#### [Exercise task]
Look through the data below and output, unchanged, every line from the one holding "Model this scene" through the one holding "S.camera = cam", inclusive. Skip the pictures.

.....

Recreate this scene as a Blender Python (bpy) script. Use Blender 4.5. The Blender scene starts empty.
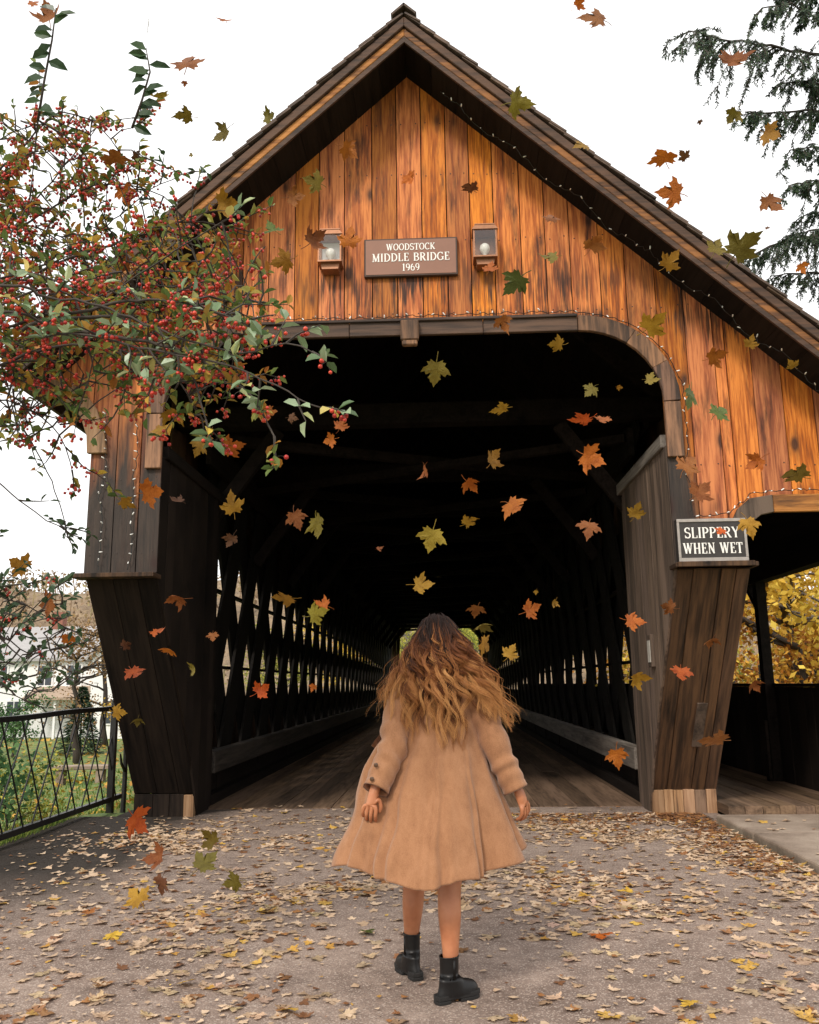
import bpy, math, random
from mathutils import Vector, Matrix, Euler
from mathutils import noise as mnoise
random.seed(7)
R=math.radians
scene=bpy.context.scene
COL=scene.collection
UNIF=random.uniform

# ------------------------------------------------------------ camera
CAM=Vector((0.2765,-10.0465,1.361)); FPX=858.29; PITCH=.1978; ROLL=.0127; YAW=.038
IW,IH=819,1024
_fw=Vector((-math.sin(YAW)*math.cos(PITCH),math.cos(YAW)*math.cos(PITCH),math.sin(PITCH)))
_rt=Vector((math.cos(YAW),math.sin(YAW),0)); _up=_rt.cross(_fw)
_e1=_rt*math.cos(ROLL)-_up*math.sin(ROLL); _e2=_rt*math.sin(ROLL)+_up*math.cos(ROLL)
cd=bpy.data.cameras.new('camera'); cam=bpy.data.objects.new('camera',cd); COL.objects.link(cam)
cd.sensor_fit='VERTICAL'; cd.sensor_height=24; cd.sensor_width=24; cd.lens=FPX/IH*24
cd.clip_start=.05; cd.clip_end=3000
cam.matrix_world=Matrix((( _e1.x,_e2.x,-_fw.x,CAM.x),(_e1.y,_e2.y,-_fw.y,CAM.y),(_e1.z,_e2.z,-_fw.z,CAM.z),(0,0,0,1)))
scene.camera=cam
def ray(u,v): return _fw+_e1*((u-IW/2)/FPX)+_e2*((IH/2-v)/FPX)
def at(u,v,y):                       # the place seen at a pixel, on the plane Y=y
    q=ray(u,v); return CAM+q*((y-CAM.y)/q.y)
def atd(u,v,d): return CAM+ray(u,v)*d  # at depth d in front of the camera
def atz(u,v,z):
    q=ray(u,v); return CAM+q*((z-CAM.z)/q.z)
def pix(P):
    X=P-CAM; z=X.dot(_fw); return (IW/2+FPX*X.dot(_e1)/z, IH/2-FPX*X.dot(_e2)/z, z)

# ------------------------------------------------------------ mesh helpers
class MB:
    def __init__(s): s.v=[]; s.f=[]; s.m=[]
    def face(s,idx,mi=0): s.f.append(tuple(idx)); s.m.append(mi)
    def add(s,vs,fs,mi=0):
        b=len(s.v); s.v.extend([tuple(p) for p in vs])
        for f in fs: s.f.append(tuple(i+b for i in f)); s.m.append(mi)
    def box(s,x0,x1,y0,y1,z0,z1,mi=0,M=None):
        vs=[(x,y,z) for z in(z0,z1) for y in(y0,y1) for x in(x0,x1)]
        if M is not None: vs=[tuple(M@Vector(p)) for p in vs]
        s.add(vs,[(0,2,3,1),(4,5,7,6),(0,1,5,4),(2,6,7,3),(0,4,6,2),(1,3,7,5)],mi)
    def prism(s,poly,ax,a0,a1,mi=0):
        # poly: 2-D points; ax = extrusion axis ('x': poly in y,z; 'y': poly in x,z; 'z': poly in x,y)
        n=len(poly)
        def P(p,a): return (a,p[0],p[1]) if ax=='x' else ((p[0],a,p[1]) if ax=='y' else (p[0],p[1],a))
        vs=[P(p,a0) for p in poly]+[P(p,a1) for p in poly]
        fs=[tuple(range(n)),tuple(range(2*n-1,n-1,-1))]+[(i,(i+1)%n+0,(i+1)%n+n,i+n) for i in range(n)]
        s.add(vs,fs,mi)
    def bar(s,a,b,w,h,up=Vector((0,0,1)),mi=0):
        a=Vector(a);b=Vector(b);d=(b-a); L=d.length; d/=L
        sx=d.cross(up)
        if sx.length<1e-4: sx=d.cross(Vector((0,1,0)))
        sx.normalize(); sy=sx.cross(d)
        vs=[]
        for p in(a,b):
            for i,j in((-1,-1),(1,-1),(1,1),(-1,1)): vs.append(p+sx*(i*w/2)+sy*(j*h/2))
        s.add(vs,[(0,1,2,3),(7,6,5,4),(0,4,5,1),(1,5,6,2),(2,6,7,3),(3,7,4,0)],mi)
    def tube(s,pts,rad,n=6,mi=0,cap=True):
        pts=[Vector(p) for p in pts]; 
        if not hasattr(rad,'__len__'): rad=[rad]*len(pts)
        b=len(s.v); ref=None
        for i,p in enumerate(pts):
            d=(pts[min(i+1,len(pts)-1)]-pts[max(i-1,0)])
            if d.length<1e-9: d=Vector((0,0,1))
            d.normalize()
            if ref is None:
                ref=d.cross(Vector((0,0,1)) if abs(d.z)<.9 else Vector((1,0,0))).normalized()
            else:
                ref=ref-d*ref.dot(d)
                if ref.length<1e-6: ref=d.orthogonal()
                ref.normalize()
            q=d.cross(ref)
            for k in range(n):
                a=2*math.pi*k/n; s.v.append(tuple(p+(ref*math.cos(a)+q*math.sin(a))*rad[i]))
        for i in range(len(pts)-1):
            for k in range(n):
                s.f.append((b+i*n+k,b+i*n+(k+1)%n,b+(i+1)*n+(k+1)%n,b+(i+1)*n+k)); s.m.append(mi)
        if cap and n>2:
            s.f.append(tuple(b+k for k in range(n-1,-1,-1))); s.m.append(mi)
            s.f.append(tuple(b+(len(pts)-1)*n+k for k in range(n))); s.m.append(mi)
    def lathe(s,prof,n=16,c=(0,0,0),mi=0):
        b=len(s.v)
        for r,z in prof:
            for k in range(n):
                a=2*math.pi*k/n; s.v.append((c[0]+r*math.cos(a),c[1]+r*math.sin(a),c[2]+z))
        for i in range(len(prof)-1):
            for k in range(n):
                s.f.append((b+i*n+k,b+i*n+(k+1)%n,b+(i+1)*n+(k+1)%n,b+(i+1)*n+k)); s.m.append(mi)
        s.f.append(tuple(b+k for k in range(n-1,-1,-1))); s.m.append(mi)
        s.f.append(tuple(b+(len(prof)-1)*n+k for k in range(n))); s.m.append(mi)
    def ball(s,c,r,nu=8,nv=6,mi=0):
        prof=[(max(1e-4,math.sin(math.pi*i/nv))*r,-math.cos(math.pi*i/nv)*r) for i in range(nv+1)]
        s.lathe(prof,nu,c,mi)
    def mesh(s,name,mats,smooth=False):
        me=bpy.data.meshes.new(name); me.from_pydata(s.v,[],s.f)
        if not isinstance(mats,(list,tuple)): mats=[mats]
        for m in mats: me.materials.append(m)
        if len(mats)>1: me.polygons.foreach_set('material_index',s.m)
        if smooth: me.polygons.foreach_set('use_smooth',[True]*len(s.f))
        me.update(); return me
    def build(s,name,mats,parent=None,smooth=False):
        o=bpy.data.objects.new(name,s.mesh(name,mats,smooth)); COL.objects.link(o)
        if parent is not None: o.parent=parent
        return o
def fixnormals(o):
    import bmesh
    bm=bmesh.new(); bm.from_mesh(o.data); bmesh.ops.recalc_face_normals(bm,faces=bm.faces); bm.to_mesh(o.data); bm.free(); return o
def bevel(o,w,seg=1):
    m=o.modifiers.new('b','BEVEL'); m.width=w; m.segments=seg; m.limit_method='ANGLE'; m.angle_limit=R(40); return o
def tag(o,label=None,cat=None,group=None,kind=None):
    if label: o['label']=label
    if cat: o['category']=cat
    if group: o['group']=group
    if kind: o['kind']=kind
    return o
def thing(name,label,cat,loc=(0,0,0),group=None,rz=0):
    o=bpy.data.objects.new(name,None); COL.objects.link(o); o.location=loc; o.rotation_euler=(0,0,rz); o.empty_display_size=.2
    return tag(o,label,cat,group)
def copy_tree(o,parent=None):
    c=o.copy(); COL.objects.link(c); c.parent=parent
    for ch in list(o.children): copy_tree(ch,c)
    return c

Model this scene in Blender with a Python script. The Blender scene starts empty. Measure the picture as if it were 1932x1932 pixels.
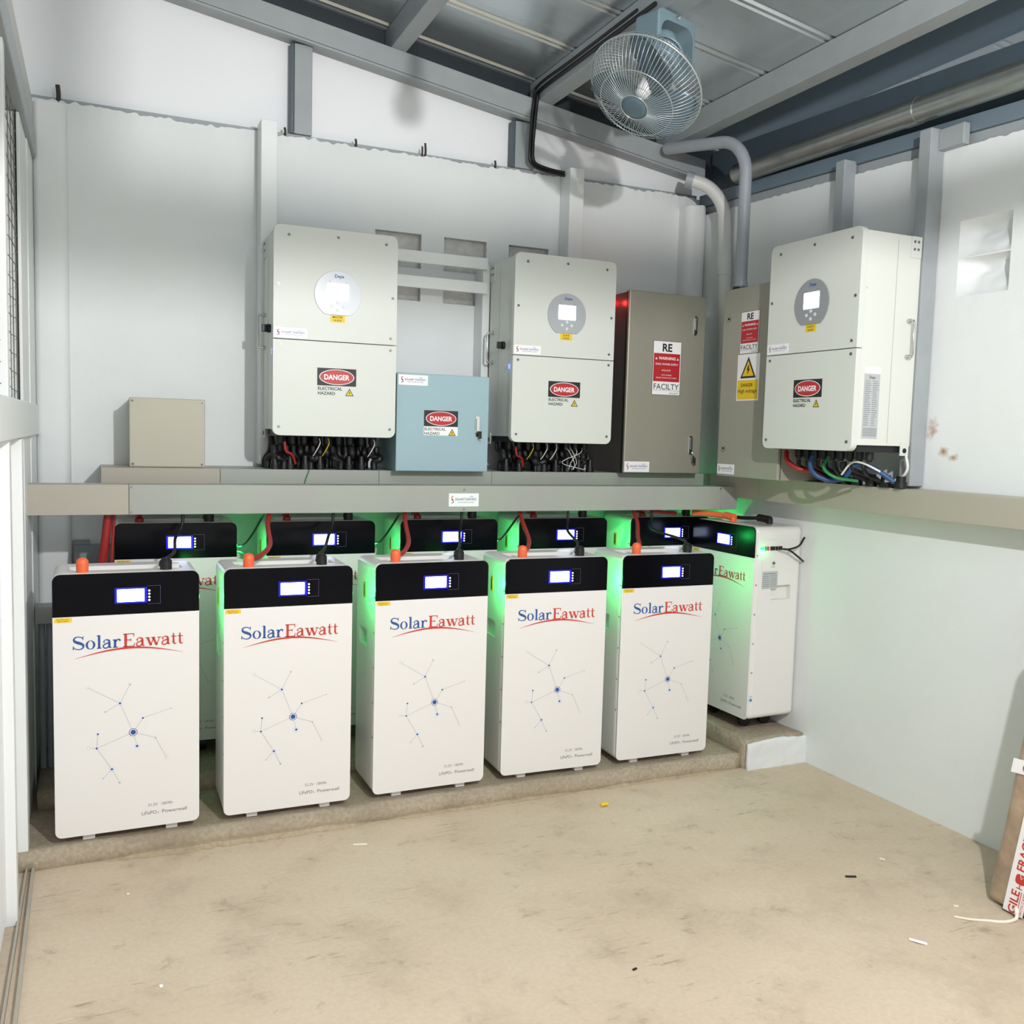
import bpy, math, random
from mathutils import Vector, Matrix, noise
random.seed(7)
S = bpy.context.scene
COL = S.collection
PI = math.pi

# ------------------------------------------------------------------ camera
cam_d = bpy.data.cameras.new('camera'); cam = bpy.data.objects.new('camera', cam_d); COL.objects.link(cam)
cam_d.sensor_width = 36.0; cam_d.sensor_fit = 'HORIZONTAL'; cam_d.lens = 36.0*1763.9/1932; cam_d.clip_start = .02
R_ = Vector((0.91476929, -0.40303714, 0.02753539)); U_ = Vector((0.00849886, 0.08734592, 0.99614179)); F_ = Vector((0.40388724, 0.9110059, -0.08332672))
m = Matrix.Identity(4)
for i in range(3):
    m[i][0] = R_[i]; m[i][1] = U_[i]; m[i][2] = -F_[i]
m.translation = Vector((1.0545, -3.8922, 1.3378)); cam.matrix_world = m
S.camera = cam

# ------------------------------------------------------------------ light and exposure
w = bpy.data.worlds.new('world'); S.world = w; w.use_nodes = True
w.node_tree.nodes['Background'].inputs[0].default_value = (.90, .96, 1, 1)
w.node_tree.nodes['Background'].inputs[1].default_value = .33
def area(name, loc, target, sx, sy, power, col):
    d = bpy.data.lights.new(name, 'AREA'); d.shape = 'RECTANGLE'; d.size = sx; d.size_y = sy; d.energy = power; d.color = col
    o = bpy.data.objects.new(name, d); COL.objects.link(o); o.location = loc
    o.rotation_euler = (Vector(target)-Vector(loc)).to_track_quat('-Z', 'Y').to_euler(); return o
def point(name, loc, power, col, r, parent=None):
    d = bpy.data.lights.new(name, 'POINT'); d.energy = power; d.color = col; d.shadow_soft_size = r
    o = bpy.data.objects.new(name, d); COL.objects.link(o); o.location = loc; o.parent = parent; return o
point('ceiling_bulb_light', (2.05, -3.7, 2.30), 215, (1, .985, .965), .03)
area('doorway_daylight', (1.9, -5.0, 1.5), (2.3, 0, 1.0), 2.6, 2.2, 24, (1, .96, .90))
S.view_settings.view_transform = 'Standard'; S.view_settings.look = 'None'
S.view_settings.exposure = 0.04; S.view_settings.gamma = 1; S.view_settings.use_curve_mapping = False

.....

#### [Finished answer]
Model this scene in Blender with a Python script. The Blender scene starts empty. Measure the picture as if it were 1932x1932 pixels.
import bpy, math, random
from mathutils import Vector, Matrix, noise
random.seed(7)
S = bpy.context.scene
COL = S.collection
PI = math.pi

# ------------------------------------------------------------------ camera
cam_d = bpy.data.cameras.new('camera'); cam = bpy.data.objects.new('camera', cam_d); COL.objects.link(cam)
cam_d.sensor_width = 36.0; cam_d.sensor_fit = 'HORIZONTAL'; cam_d.lens = 36.0*1763.9/1932; cam_d.clip_start = .02
R_ = Vector((0.91476929, -0.40303714, 0.02753539)); U_ = Vector((0.00849886, 0.08734592, 0.99614179)); F_ = Vector((0.40388724, 0.9110059, -0.08332672))
m = Matrix.Identity(4)
for i in range(3):
    m[i][0] = R_[i]; m[i][1] = U_[i]; m[i][2] = -F_[i]
m.translation = Vector((1.0545, -3.8922, 1.3378)); cam.matrix_world = m
S.camera = cam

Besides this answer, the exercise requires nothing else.